Untuk rangkaian kegiatan yang saya sempat ikuti pada Oktober 2022 itu adalah pameran proses kreatif dan pertunjukan seninya di tengah pemukiman. Itu pun saya lagi-lagi tidak sempat ikut proses teman-teman dari awal persiapan. Kelihatannya ada antusiasme karena kegiatan ini yang pertama terjadi di tengah kampung dengan bentuk pesta yang lain ala komunitas seperti bermusik langsung di dalam gang perkampungan. Orang di Kampung Air juga cukup mengenal kami dengan baik sebagai anak-anak kecil yang sering bermain di situ dan berkegiatan di komunitas saat dewasa.
***

Peta tur kampung-kota “Dua Jam Sebelum Senja di Labuan Bajo”, 10 Agustus 2023. (Dokumentasi oleh Indriyani Mukti Ali, Kolektif Videoge)
Teman-teman di dalam komunitas ada yang berprofesi jadi guide dan agen trip. Melihat potensi itu, memantik saya, Oce Geong dan Ainul Firman mencoba mengenali Kampung Air dan apa saja yang terjadi sepuluh sampai dua puluh tahun terakhir dalam bentuk tur kampung-kota, setelah juga adanya workshop dokumentasi dan data spasial kampung di program Kampung Katong—seperti halnya melakukan pendokumentasian resep makanan di kegiatan sebelumnya.
Setelah beberapa lama, kami punya sedikit waktu untuk mengikuti workshop mengenai interpretasi tur. Materi ini dibawakan oleh Boe Berkelana yang difasilitasi kolektif Videoge di Bawakolong Space.
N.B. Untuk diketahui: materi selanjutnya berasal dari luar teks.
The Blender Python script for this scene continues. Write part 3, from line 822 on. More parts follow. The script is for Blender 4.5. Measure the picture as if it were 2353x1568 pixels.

Awalnya kami belum yakin dengan jenis wisata minat khusus ini. Ada apa saja cerita tentang kampung ini, kenapa harus kampung dalam kota, bagaimana itu bisa bernilai di mata wisata, dan sebagainya. Tapi, karena diberikan workshop sampai tiga kali tentang ini, kami jadi ada sedikit gambaran. Diberikan juga beberapa informasi di kegiatan Tur Kampung dan Dapur Warga di kegiatan sebelumnya yang diinisiasi oleh Videoge.
Akhirnya saya, Oce dan Ainul bersepakat untuk bertemu di Bawakolong lagi di suatu sore untuk mencoba menyusuri kampung sambil mengingat pengalaman sewaktu masa kami kecil hingga dewasa dan hubungannya dengan materi yang diberikan. Hingga di setiap jalan ada beberapa orang tua kami temui dan tanyakan tentang cerita bagaimana kampung ini di masa mereka dan bagaimana sekarang. Kami mulai merasakan sedikit bergairah dari apa maksud dan tujuan interpretasi tur ini.

Syahril, Ainul, dan Oce yang memandu tur keliling kampung “Dua Jam Sebelum Senja di Labuan Bajo” saat simulasi setelah melakukan workshop interpretasi tur. (Foto: Indriyani Mukti Ali, Kolektif Videoge)
Setelah kami melihat dan menelusuri Kampung Air, karena waktu sudah mau malam, kami bersepakat setelah waktu magrib kita evaluasi kembali di Bawakolong mengenai apa yang kita temui di perjalanan kita hari ini. Berdiskusi apa saja tempat tadi yang berpotensi bisa diceritakan dan membuat jalur peta turnya yang diberi tema “Dua Jam Sebelum Senja di Labuan Bajo” sebagai seri kelima Road to Pesta Kampung 2023 yang lalu.
Beberapa hari kami sempat tidak ketemu dikarenakan masing-masing kami punya aktivitas dan pekerjaan lain. Kami bersepakat menentukan waktu dan tanggal yang cocok untuk mencoba simulasi sendiri untuk rute tur kampung-kota ini. Tepat sebelum dua minggu puncak Pesta Kampung 2023, saya, Oce dan Ainul mencoba, salah satu dari kami untuk memandu, lainnya jadi peserta tur. Kami meeting poin dan start dari Jalan Soekarno Hatta, Kampung Tengah di mana Bawakolong berada dan menjelaskan history di baliknya, begitupun dengan tempat-tempat lain yang sudah kami list.
Di pertengahan menjalani rute tur ini, kami merasa sedikit tidak sesuai ekspektasi. Tidak seperti memandu wisata yang biasa kami lakukan, penjelasan kami masih kurang dan kaku. “Mungkin karena belum ada peserta atau memang kita belum percaya diri dan kurang data,” ujar Ainul. Setelah simulasi tim kecil ini, malamnya Saya dan Oce evaluasi lagi di meja kerja kantor trip biasa saya bekerja yang berada di lantai dua Bawakolong. Kami mencoba lagi saling menjelaskan perjalanan tur sore tadi sesuai rute dalam peta.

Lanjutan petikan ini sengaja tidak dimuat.